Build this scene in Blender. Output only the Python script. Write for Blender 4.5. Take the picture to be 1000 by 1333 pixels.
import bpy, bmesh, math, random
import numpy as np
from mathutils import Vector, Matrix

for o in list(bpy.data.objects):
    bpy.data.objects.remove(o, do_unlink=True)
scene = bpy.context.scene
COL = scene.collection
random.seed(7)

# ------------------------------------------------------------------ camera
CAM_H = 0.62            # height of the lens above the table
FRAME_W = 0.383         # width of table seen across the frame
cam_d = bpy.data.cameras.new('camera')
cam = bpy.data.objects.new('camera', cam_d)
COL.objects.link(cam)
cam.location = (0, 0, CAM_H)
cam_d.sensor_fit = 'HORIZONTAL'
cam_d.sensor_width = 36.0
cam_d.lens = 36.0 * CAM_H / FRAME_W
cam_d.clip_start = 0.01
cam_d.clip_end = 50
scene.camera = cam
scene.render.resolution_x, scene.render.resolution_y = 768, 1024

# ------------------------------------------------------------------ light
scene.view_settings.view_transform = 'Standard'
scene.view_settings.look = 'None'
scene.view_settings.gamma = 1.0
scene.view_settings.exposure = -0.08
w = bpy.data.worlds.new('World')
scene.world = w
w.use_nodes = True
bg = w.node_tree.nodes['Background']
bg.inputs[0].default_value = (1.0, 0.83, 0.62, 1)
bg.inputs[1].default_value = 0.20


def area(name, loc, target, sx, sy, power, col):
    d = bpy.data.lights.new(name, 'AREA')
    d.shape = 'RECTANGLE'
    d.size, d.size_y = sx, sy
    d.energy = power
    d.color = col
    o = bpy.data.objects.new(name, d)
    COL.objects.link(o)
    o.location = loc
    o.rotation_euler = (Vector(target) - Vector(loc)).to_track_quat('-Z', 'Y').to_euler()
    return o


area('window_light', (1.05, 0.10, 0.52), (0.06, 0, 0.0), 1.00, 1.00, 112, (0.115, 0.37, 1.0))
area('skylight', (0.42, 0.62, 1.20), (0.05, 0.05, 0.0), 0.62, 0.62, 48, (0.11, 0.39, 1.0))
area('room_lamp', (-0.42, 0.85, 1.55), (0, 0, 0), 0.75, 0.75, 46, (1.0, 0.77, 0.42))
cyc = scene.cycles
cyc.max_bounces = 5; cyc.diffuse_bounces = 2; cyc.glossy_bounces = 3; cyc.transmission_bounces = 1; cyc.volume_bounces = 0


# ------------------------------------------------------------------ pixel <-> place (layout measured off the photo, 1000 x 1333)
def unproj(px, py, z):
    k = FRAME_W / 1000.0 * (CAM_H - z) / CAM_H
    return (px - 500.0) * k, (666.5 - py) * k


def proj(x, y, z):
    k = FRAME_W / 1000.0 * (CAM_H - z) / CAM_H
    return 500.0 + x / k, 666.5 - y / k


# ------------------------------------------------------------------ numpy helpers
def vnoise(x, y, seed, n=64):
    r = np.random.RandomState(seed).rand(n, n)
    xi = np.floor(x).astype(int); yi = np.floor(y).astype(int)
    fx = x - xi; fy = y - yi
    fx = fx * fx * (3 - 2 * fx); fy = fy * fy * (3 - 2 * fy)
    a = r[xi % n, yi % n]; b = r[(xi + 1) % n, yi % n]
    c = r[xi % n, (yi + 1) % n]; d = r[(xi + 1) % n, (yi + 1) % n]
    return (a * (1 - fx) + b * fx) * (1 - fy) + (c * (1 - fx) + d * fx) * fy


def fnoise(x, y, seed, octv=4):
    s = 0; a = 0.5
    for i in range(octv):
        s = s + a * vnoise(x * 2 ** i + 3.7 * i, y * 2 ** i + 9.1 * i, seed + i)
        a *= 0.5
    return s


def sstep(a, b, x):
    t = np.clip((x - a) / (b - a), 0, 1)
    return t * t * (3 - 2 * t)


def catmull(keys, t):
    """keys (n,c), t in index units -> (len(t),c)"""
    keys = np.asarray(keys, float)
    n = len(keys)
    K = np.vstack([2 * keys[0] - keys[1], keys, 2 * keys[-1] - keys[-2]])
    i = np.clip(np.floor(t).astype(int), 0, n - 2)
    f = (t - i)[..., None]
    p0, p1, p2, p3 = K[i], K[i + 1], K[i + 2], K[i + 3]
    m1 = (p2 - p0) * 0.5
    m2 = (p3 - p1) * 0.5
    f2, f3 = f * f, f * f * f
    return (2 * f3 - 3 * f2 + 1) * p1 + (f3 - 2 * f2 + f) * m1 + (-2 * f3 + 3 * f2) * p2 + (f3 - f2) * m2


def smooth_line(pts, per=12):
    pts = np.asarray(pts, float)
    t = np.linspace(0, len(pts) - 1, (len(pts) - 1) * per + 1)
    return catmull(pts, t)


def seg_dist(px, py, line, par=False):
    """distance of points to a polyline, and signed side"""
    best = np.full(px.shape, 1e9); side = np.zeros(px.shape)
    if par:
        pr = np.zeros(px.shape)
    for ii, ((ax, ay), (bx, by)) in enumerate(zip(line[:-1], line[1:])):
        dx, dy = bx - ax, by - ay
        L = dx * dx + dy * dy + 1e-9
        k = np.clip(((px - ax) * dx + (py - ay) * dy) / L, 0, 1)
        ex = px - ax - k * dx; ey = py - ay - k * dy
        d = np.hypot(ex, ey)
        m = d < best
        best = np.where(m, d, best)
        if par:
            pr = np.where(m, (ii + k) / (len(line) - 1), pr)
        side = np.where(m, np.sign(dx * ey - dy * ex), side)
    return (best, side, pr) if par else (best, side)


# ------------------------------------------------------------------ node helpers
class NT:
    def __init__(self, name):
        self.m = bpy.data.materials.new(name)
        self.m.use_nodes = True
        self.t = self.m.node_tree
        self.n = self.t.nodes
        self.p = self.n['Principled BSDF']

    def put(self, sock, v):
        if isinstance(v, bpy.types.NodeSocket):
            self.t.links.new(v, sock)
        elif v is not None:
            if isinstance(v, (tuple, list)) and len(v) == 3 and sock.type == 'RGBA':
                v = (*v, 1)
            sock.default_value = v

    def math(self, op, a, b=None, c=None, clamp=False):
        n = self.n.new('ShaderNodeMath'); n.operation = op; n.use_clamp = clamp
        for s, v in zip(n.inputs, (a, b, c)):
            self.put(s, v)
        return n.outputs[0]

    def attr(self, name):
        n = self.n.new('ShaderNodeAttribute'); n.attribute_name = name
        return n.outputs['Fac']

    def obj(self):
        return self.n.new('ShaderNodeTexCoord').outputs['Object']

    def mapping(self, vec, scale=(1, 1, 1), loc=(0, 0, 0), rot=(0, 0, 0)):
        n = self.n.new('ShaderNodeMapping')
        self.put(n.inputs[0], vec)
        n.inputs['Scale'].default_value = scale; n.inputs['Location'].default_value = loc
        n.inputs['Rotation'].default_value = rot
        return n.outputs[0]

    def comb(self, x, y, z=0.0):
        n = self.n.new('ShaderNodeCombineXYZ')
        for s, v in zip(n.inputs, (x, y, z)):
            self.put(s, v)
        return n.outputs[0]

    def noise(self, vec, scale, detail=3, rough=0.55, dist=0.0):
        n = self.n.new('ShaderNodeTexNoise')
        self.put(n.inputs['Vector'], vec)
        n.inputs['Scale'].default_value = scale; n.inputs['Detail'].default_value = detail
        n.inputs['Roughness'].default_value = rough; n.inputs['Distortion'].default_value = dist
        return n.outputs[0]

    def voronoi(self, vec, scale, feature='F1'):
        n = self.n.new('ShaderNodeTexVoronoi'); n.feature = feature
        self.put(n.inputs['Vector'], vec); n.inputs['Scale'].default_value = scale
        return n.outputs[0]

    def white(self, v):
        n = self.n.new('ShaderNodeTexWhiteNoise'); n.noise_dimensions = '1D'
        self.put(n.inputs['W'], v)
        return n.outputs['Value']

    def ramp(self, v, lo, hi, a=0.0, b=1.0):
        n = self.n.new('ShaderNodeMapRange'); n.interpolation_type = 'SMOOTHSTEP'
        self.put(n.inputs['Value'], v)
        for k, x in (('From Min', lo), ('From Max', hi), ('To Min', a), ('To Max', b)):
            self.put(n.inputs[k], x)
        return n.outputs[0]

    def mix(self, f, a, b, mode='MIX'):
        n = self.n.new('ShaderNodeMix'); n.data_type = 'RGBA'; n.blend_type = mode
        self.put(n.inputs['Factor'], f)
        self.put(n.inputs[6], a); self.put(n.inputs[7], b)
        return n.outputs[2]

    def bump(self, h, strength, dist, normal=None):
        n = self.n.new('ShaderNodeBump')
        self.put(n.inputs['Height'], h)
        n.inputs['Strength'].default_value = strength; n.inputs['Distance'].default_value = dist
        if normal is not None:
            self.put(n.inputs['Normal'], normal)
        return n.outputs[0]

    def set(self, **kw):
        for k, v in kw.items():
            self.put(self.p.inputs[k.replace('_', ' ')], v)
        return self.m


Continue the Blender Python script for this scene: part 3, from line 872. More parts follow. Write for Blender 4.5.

== == ==

*What you have to do:* Repeat only the lines above, from the first line of the entries through the line that contains "random.seed(7)", including both ends.

*Response below:*
Build this scene in Blender. Output only the Python script. Write for Blender 4.5. Take the picture to be 1000 by 1333 pixels.
import bpy, bmesh, math, random
import numpy as np
from mathutils import Vector, Matrix

for o in list(bpy.data.objects):
    bpy.data.objects.remove(o, do_unlink=True)
scene = bpy.context.scene
COL = scene.collection
random.seed(7)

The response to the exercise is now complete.